Instructions for the task:
Find the lines that include the string "runs" and report how many there are. Give no other text.

────────────────────────────────────────

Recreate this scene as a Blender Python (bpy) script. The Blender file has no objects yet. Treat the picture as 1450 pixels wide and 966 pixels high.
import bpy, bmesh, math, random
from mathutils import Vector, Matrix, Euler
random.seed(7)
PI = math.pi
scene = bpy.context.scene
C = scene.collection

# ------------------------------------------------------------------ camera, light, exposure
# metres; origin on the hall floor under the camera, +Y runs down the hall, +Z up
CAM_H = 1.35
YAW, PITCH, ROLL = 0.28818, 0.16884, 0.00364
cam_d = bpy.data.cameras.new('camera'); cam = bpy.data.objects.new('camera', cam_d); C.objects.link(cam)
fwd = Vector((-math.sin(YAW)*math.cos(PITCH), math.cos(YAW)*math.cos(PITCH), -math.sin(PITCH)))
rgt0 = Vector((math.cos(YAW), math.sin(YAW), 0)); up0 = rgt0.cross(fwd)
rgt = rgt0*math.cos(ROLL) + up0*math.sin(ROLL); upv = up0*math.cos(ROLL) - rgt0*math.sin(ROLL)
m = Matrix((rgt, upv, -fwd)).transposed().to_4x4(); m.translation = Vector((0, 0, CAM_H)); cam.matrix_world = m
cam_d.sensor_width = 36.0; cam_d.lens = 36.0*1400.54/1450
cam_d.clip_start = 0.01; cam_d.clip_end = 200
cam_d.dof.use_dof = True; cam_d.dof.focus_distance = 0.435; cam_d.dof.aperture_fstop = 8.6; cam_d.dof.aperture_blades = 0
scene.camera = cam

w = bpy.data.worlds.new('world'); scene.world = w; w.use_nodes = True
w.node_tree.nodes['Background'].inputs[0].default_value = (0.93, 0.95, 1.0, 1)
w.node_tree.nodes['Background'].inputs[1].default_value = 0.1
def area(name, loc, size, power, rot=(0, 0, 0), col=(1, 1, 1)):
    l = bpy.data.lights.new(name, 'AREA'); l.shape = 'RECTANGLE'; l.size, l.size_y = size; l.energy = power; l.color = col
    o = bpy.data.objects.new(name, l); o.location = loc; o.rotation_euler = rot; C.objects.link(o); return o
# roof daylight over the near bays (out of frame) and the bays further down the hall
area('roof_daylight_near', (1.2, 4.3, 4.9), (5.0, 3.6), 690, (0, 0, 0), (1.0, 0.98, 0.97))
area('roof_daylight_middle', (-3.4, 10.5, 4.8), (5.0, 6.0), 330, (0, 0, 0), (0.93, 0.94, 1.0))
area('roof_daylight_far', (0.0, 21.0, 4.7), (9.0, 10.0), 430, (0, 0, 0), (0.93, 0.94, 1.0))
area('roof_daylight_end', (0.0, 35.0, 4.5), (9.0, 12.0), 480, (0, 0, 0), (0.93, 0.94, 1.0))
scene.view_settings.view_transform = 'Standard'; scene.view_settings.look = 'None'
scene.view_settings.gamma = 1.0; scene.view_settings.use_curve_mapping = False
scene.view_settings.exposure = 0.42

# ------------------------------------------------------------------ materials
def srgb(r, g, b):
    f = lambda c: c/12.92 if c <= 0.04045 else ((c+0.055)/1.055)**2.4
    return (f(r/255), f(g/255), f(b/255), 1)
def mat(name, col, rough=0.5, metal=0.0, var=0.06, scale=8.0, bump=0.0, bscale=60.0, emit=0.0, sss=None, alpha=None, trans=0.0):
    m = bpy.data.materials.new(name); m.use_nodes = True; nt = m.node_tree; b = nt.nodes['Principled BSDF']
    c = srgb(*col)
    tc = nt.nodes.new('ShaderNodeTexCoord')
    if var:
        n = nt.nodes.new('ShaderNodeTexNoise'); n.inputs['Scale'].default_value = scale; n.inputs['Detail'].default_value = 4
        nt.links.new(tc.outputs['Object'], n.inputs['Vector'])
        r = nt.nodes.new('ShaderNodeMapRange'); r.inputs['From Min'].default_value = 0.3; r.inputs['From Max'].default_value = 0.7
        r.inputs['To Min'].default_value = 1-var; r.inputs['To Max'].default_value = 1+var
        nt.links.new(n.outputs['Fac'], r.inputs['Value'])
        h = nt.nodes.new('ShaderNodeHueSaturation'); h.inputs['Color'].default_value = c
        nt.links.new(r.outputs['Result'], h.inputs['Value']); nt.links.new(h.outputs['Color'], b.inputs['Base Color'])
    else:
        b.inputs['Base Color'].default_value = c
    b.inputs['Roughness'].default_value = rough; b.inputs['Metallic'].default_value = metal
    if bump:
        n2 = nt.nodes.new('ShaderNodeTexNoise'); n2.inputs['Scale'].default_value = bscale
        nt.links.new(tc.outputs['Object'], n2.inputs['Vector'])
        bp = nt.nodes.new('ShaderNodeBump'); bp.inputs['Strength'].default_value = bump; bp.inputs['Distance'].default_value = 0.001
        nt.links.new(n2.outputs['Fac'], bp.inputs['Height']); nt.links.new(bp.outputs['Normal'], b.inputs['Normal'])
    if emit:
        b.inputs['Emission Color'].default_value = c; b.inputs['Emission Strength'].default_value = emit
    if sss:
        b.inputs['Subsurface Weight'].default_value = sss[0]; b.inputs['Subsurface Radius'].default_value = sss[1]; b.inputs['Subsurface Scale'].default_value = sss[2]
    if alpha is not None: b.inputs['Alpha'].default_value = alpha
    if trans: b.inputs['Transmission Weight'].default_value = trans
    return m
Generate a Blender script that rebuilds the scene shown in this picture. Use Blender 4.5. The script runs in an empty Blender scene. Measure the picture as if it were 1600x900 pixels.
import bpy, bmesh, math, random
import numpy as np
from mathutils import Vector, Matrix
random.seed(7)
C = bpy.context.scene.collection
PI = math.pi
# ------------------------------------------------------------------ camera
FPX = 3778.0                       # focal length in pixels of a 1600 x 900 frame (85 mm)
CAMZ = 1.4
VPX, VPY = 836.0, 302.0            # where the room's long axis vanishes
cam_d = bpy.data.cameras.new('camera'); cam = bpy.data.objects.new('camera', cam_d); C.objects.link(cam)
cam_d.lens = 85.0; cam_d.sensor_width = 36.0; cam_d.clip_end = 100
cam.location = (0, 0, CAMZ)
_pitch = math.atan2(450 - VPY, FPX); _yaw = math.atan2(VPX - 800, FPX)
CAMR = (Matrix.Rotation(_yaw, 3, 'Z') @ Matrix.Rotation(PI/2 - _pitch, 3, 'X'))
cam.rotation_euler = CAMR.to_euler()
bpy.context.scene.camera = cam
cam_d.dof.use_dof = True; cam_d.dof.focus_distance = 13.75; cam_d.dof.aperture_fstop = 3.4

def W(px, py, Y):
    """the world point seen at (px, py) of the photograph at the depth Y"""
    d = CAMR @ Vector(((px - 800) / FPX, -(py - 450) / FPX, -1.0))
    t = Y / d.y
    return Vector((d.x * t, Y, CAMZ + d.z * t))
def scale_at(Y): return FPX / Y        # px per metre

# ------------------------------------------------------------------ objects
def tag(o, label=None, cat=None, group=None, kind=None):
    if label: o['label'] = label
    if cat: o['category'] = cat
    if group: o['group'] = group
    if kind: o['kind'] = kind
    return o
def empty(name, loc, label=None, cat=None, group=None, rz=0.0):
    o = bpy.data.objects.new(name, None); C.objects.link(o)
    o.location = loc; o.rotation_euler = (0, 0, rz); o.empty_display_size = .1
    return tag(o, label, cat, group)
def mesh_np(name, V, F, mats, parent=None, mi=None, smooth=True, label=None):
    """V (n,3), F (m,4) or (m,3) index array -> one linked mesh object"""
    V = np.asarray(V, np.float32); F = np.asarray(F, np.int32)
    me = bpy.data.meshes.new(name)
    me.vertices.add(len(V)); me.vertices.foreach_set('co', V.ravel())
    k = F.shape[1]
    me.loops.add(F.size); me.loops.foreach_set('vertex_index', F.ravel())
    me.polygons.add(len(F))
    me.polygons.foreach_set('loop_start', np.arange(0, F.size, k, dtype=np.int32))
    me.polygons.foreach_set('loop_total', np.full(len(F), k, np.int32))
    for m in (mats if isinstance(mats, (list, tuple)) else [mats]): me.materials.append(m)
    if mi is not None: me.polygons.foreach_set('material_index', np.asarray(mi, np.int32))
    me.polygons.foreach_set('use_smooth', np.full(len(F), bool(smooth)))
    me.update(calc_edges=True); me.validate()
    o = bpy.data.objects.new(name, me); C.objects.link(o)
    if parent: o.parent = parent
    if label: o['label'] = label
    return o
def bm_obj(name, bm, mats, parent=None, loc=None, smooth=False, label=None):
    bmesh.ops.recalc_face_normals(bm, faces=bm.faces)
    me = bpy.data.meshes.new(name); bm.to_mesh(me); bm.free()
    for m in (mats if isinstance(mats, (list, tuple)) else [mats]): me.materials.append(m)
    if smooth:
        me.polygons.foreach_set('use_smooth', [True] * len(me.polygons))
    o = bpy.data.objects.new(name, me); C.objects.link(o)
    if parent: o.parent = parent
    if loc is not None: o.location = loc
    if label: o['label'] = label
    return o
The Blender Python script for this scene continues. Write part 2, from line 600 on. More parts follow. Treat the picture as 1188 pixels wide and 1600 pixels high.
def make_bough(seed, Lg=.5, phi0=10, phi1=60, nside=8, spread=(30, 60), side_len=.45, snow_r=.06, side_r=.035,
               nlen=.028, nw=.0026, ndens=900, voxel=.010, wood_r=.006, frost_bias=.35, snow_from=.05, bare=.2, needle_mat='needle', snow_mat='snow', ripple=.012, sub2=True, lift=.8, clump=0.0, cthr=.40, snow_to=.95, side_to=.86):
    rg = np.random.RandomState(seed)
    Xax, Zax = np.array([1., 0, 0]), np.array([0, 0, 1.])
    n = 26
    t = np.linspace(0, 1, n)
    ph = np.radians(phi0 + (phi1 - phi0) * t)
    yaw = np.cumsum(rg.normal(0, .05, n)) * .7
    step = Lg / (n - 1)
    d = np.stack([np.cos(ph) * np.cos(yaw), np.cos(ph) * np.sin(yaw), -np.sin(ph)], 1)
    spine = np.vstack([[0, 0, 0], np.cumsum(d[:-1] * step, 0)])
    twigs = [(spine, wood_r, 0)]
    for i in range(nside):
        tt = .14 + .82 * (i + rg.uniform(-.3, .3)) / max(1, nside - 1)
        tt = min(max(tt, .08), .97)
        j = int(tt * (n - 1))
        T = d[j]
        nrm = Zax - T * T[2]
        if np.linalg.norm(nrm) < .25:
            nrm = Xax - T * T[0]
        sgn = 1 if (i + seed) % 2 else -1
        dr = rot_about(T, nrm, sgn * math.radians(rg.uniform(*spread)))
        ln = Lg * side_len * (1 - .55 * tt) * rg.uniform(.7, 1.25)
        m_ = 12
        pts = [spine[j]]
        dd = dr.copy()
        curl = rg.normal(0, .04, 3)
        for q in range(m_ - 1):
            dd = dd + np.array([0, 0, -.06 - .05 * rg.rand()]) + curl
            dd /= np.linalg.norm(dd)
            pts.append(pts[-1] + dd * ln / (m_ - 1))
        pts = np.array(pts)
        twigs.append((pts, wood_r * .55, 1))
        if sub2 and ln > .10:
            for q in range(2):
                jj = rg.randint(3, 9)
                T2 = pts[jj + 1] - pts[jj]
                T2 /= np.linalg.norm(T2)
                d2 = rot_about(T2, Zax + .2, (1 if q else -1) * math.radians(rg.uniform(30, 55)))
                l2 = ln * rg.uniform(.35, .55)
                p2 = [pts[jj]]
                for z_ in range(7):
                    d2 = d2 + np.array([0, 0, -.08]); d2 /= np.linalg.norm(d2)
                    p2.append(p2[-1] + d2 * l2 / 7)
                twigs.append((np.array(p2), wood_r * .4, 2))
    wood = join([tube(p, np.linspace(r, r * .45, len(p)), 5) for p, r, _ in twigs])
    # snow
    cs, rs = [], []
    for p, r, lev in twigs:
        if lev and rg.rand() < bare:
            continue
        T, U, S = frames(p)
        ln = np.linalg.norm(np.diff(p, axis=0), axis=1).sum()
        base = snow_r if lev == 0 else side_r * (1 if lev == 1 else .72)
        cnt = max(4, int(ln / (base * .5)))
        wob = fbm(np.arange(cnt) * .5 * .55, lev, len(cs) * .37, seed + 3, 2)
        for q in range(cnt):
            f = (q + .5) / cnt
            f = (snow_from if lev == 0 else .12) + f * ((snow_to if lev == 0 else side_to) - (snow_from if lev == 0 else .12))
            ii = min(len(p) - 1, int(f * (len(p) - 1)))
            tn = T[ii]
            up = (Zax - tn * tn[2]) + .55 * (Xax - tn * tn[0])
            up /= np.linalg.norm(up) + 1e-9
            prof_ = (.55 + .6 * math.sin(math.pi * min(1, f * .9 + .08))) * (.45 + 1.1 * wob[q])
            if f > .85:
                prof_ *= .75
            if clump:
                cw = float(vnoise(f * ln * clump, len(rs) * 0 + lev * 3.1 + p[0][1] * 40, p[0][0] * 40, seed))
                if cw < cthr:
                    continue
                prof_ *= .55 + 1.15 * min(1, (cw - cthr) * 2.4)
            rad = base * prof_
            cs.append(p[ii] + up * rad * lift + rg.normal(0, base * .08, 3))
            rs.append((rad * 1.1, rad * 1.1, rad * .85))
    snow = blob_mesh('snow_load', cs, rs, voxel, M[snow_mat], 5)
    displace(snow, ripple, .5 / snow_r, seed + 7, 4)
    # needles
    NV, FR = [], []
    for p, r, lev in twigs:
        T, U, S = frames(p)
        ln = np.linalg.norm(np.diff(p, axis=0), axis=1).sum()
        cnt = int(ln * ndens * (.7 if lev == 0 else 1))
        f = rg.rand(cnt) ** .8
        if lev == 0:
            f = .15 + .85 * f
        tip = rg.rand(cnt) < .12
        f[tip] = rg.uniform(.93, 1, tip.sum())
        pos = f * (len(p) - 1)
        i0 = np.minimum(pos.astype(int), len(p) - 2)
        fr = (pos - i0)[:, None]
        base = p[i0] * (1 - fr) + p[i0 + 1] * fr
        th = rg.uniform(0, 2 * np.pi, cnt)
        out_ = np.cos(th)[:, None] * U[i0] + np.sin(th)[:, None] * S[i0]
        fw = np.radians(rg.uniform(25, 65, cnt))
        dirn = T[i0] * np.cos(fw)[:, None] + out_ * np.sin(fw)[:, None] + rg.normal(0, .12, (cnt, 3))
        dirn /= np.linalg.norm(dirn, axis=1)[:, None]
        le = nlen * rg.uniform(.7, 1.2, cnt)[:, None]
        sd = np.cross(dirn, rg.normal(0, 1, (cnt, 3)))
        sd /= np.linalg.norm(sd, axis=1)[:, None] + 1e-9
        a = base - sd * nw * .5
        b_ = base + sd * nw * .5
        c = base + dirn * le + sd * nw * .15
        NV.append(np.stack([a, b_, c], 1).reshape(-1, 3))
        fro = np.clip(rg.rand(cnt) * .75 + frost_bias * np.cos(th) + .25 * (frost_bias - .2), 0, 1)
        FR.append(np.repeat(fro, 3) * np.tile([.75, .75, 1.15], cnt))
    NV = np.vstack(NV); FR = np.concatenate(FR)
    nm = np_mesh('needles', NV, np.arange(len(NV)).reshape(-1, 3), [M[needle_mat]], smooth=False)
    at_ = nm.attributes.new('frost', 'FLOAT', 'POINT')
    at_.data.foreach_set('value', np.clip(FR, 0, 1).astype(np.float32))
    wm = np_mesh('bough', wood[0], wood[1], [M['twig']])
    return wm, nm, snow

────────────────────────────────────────

Full response:
2